A cost estimate for feasibility studies or budgets cannot rely solely on market analysis and/or statistics. A close link between the technical and engineering departments should help determine the parameters that influence cost and to what extent. Existing documentation is not sufficiently reliable.

The data in this article is based on European prices for equipment of a reasonable quality. Higher and lower quality equipment and the region of the world will affect prices to some extent.

Objectives

The purpose of the study discussed in this article was to analyze the relationship between the cost of a component installed in a hydro plant and the main parameters that define it. Because the parameters that define cost are numerous, the objective was to identify the minimum set of parameters needed to estimate a good approximate cost. Often, not all parameters are known or defined. The procedure used was to examine orders for which the supply details were known and therefore it was possible to calculate a comparable price.

The figures and formulas presented in this article should be understood as a simplified model that is based on the known cost of a component. The rate of error increases as the known component and the component being compared to it become more parametrically distant.

It should be noted that even if costs are estimated in a non-uniform way through the assessment of overall weight, ENEL has confirmed that this approach is valid for many components as long as it is not extended to extremely different key parameters. By adding a feature that sees a higher unit cost for small pieces of equipment compared to larger ones, the approximation is acceptable.

The simplified model

A mathematical model of equipment cost is more accurate the greater the number of parameters that are available, but it is also often true that many parameters have a minor influence or may not be properly assessed (such as a significant increase in the price of raw materials).

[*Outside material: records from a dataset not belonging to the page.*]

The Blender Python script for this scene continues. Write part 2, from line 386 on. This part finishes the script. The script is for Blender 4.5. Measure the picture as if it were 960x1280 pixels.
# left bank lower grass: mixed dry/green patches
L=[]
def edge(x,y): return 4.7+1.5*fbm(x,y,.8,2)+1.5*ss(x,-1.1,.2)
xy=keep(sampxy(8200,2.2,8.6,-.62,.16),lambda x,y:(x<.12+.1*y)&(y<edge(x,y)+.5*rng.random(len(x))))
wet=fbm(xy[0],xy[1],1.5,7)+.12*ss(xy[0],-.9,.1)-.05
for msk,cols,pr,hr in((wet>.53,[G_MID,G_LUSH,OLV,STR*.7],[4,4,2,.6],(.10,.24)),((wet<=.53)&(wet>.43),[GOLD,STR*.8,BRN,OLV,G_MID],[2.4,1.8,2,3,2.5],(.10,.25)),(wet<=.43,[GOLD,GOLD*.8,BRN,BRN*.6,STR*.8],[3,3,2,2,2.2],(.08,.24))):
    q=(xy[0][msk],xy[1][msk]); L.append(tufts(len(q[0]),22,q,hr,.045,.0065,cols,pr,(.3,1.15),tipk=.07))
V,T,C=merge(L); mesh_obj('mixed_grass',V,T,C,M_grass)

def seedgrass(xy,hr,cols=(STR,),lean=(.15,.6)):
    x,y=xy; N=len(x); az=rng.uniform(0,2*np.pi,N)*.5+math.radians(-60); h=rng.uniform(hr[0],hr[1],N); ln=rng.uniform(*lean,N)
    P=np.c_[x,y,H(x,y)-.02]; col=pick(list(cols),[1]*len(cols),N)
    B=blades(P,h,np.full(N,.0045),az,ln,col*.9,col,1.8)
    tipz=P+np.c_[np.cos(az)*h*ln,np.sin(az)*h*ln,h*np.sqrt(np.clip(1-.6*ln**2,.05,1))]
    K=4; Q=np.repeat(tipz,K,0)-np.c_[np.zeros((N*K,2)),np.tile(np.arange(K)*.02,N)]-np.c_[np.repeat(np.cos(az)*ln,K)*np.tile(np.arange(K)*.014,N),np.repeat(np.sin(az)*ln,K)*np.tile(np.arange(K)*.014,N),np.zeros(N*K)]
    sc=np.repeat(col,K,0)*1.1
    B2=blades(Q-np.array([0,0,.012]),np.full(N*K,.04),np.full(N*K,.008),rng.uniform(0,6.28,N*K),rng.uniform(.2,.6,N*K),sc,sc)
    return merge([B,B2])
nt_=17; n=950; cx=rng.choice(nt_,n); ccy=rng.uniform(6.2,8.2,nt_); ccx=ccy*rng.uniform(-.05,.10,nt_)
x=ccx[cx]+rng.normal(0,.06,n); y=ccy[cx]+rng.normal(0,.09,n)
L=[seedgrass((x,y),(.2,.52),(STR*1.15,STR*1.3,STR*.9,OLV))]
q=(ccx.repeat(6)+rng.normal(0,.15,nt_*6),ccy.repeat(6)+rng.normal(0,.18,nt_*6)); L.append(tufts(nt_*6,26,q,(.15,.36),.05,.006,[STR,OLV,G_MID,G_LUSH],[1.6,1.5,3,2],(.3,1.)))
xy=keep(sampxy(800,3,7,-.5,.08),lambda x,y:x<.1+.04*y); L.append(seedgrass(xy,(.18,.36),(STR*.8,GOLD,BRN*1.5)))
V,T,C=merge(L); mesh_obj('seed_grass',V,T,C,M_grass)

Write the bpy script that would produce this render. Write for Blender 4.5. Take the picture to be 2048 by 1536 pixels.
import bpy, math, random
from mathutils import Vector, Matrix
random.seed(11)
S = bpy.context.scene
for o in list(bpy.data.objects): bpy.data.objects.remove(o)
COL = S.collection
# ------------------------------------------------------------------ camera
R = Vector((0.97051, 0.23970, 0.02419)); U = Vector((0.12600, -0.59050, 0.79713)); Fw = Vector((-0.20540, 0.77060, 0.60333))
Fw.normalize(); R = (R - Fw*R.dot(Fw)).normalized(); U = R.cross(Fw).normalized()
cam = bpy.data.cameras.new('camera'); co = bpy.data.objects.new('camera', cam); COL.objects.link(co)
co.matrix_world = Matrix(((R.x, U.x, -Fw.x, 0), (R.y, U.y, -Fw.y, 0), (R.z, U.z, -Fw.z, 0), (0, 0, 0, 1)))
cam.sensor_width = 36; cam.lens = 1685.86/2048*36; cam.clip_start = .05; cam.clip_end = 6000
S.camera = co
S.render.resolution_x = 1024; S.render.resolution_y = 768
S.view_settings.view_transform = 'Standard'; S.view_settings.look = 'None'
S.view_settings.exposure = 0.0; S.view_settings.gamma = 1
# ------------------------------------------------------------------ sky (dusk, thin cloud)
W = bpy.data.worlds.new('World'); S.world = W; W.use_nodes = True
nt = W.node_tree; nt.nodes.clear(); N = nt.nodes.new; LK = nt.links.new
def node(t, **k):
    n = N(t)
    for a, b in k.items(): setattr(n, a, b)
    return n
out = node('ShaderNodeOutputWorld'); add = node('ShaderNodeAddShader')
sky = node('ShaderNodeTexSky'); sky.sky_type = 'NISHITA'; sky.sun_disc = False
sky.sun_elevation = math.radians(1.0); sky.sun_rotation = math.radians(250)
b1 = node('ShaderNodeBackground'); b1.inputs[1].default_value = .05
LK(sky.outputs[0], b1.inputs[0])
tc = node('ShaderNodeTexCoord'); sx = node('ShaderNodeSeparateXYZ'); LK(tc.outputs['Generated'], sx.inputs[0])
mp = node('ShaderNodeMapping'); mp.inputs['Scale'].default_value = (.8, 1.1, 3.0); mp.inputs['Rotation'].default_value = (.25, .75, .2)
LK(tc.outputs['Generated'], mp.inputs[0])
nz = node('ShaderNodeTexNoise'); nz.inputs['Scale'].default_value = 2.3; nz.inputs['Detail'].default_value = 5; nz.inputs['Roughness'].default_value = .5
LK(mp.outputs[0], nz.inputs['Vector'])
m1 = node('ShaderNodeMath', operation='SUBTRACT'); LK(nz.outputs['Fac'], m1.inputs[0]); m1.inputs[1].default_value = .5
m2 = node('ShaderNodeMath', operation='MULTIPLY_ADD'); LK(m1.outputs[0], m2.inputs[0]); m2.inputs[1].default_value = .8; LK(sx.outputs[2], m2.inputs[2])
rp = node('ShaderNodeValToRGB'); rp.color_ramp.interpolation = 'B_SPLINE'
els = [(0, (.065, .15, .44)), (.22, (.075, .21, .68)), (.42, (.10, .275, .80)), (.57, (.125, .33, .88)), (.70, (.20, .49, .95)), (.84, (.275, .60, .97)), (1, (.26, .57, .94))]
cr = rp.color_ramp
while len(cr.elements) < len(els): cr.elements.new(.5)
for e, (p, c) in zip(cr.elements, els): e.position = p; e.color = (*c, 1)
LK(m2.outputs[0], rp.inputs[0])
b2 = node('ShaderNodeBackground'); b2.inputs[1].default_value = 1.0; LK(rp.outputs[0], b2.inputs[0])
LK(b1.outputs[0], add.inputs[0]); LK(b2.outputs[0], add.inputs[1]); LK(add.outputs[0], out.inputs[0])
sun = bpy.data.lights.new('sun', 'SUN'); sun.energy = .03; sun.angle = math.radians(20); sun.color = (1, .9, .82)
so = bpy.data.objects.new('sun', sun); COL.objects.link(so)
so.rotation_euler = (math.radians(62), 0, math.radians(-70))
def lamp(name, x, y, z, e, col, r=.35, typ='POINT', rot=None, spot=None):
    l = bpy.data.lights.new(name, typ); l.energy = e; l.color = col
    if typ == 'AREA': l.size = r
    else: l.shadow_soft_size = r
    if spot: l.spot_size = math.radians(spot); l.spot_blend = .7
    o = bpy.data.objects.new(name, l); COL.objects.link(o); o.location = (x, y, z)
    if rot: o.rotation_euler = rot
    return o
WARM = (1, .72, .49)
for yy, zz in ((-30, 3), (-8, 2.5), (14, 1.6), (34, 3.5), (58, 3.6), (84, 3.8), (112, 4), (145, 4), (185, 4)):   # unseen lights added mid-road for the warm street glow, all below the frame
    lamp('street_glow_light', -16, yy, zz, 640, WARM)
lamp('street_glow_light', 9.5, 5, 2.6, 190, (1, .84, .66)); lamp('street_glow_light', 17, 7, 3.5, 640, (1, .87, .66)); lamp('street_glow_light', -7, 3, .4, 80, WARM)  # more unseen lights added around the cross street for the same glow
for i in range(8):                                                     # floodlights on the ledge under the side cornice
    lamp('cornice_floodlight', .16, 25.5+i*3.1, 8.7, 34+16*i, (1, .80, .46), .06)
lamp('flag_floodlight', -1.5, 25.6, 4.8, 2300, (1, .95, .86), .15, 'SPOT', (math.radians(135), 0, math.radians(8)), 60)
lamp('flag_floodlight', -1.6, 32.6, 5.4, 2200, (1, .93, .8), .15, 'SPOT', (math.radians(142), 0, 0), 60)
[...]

The order price is influenced by the cost of raw materials and labor, marketing strategies (aggressive new competitors or closed markets), the size of competing businesses, and different companies' fixed costs. These parameters can change the price and are a source of uncertainty if the data has been collected without proper understanding of the context in which a bid should take place. In addition, data collection must be consistent and not spread over time, as changes in costs may introduce additional difficulties in deriving the standards in relation to the parameters already identified.

Evaluation models

Models were developed for the main pieces of equipment in hydro facilities.

Gates

The cost of a gate is a function of its weight because the plant component is of secondary importance compared to the cost of the metallic structure. A thorough study of gate weights is available.¹

Main inlet valves

The two categories of main inlet valves are butterfly and spherical valves. To find a relationship between weight and approximate cost, ENEL used the valve weights quoted in the manufacturers' catalogues. Diameter and maximum head are the main parameters that establish the weight and, consequently, the cost.

Figure 1 equates ENEL's costs for butterfly valves to their diameter in millimeters. The analyses made are similar to those reported elsewhere for these valves.² An analysis also is available for the cost variation of rotating valves.² Using these curves, ENEL defined a constant for accurate estimation of valve prices. However, sufficient data was not available to make a similar analysis for spherical valves.

Penstocks

Because it is simple to find a preliminary total weight of the supply, ENEL did not refer to dimension parameters such as capacity and pressure, instead using the unitary price, which is linked to the material cost and is strongly related to quantity.

Hydraulic machines

The various typologies and building technologies for the hydraulic machine (turbine or pump) make this component one of the most complicated when it comes to cost evaluation.

ENEL built many large plants from 1970 to 1990. The company's net installed hydroelectric capacity increased by 7,037 MW from 1970 to 1990. A total of 86 units were installed with an average capacity of 81 MW. The largest ENEL hydroelectric plant was commissioned in 1982 with a total installed capacity of 1,190 MW. From 2000 to 2010, many of these plants have been rebuilt, and the machines have been replaced as a result of the ‘green certificate' incentive mechanism. In these cases, the hydraulic machines had to be integrally replaced, with the exception of the cast iron parts.